"You know, I am an eternal optimist. That doesn't mean I'm a sap."—President Barack Obama, on whether he’d be willing to reach out to Republicans again after their party-line vote to oppose his stimulus package, quoted by syndicated columnist Clarence Page
"I don't care who loves who. I won't play the sap for you! You killed Miles and you're going over for it.”—Sam Spade (played by Humphrey Bogart) to Brigid O’Shaughnessy (played by Mary Astor), in The Maltese Falcon, written and directed by John Huston, based on the novel by Dashiell Hammett (1941)
Our President has this whole cool thing down, all right, but just this once I think he can lay it aside and study his source a little more closely. As you can see from his recent comments, he’s diverged from his original inspiration, Abraham Lincoln, to borrow a script from Bogie.

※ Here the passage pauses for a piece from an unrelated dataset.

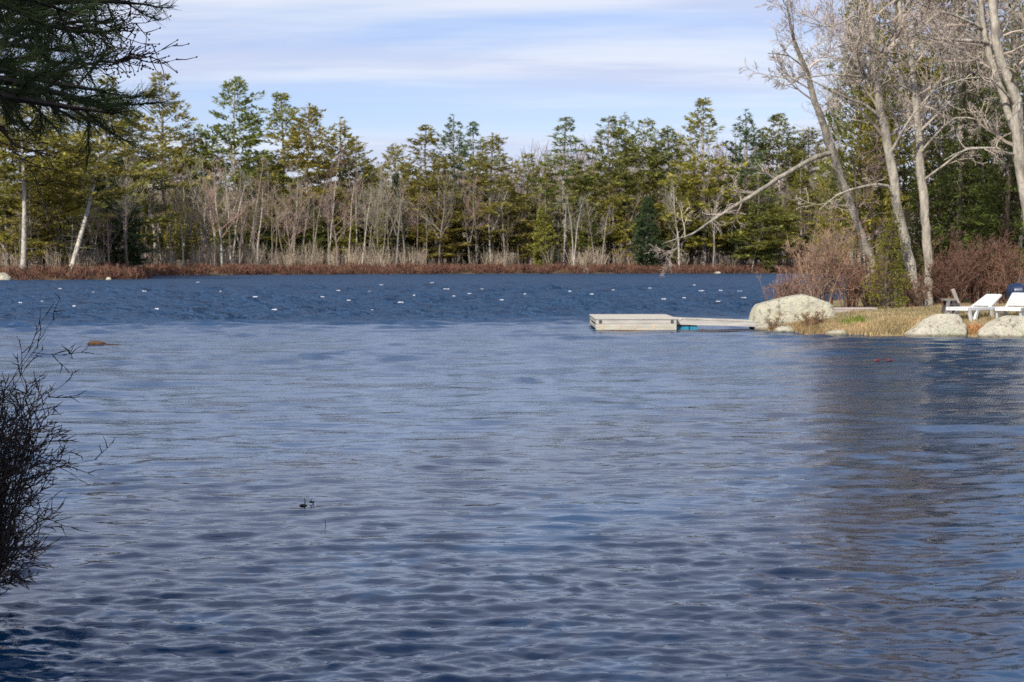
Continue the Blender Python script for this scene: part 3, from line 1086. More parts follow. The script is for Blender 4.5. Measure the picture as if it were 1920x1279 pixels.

But since the Civil War era lacked the modern inventions of motion pictures and the phonograph, we’re free to imagine how the Great Emancipator looked and sounded. Such is not the case for Humphrey Bogart, possessed of one of the most distinctive—even much-imitated—voices in the history of cinema.
For his next faceoff with Congress, I suggest that the President go back to the climactic scene of The Maltese Falcon and practice relentlessly the tone that Bogie got so perfectly: that sense of vehement resolution when private eye Spade assured his faithless lover, the murderess Brigid, that for breaking his code—i.e., her killing of his partner, Miles Archer—she had to accept the consequences. That same tone is going to be essential the next time Obama gets in a staredown contest with the Republicans.
Well, even though he could have done better, the President at least got the right script this time. Imagine if he’d chosen a different one. You know—the one from Play It Again, Sam, where Woody Allen’s Bogie advises his hero-worshipping, film-critic fan about how to play the love game: “Tell her she moves something in you that you can’t control.”
Imagine how that would go over with Mitch McConnell!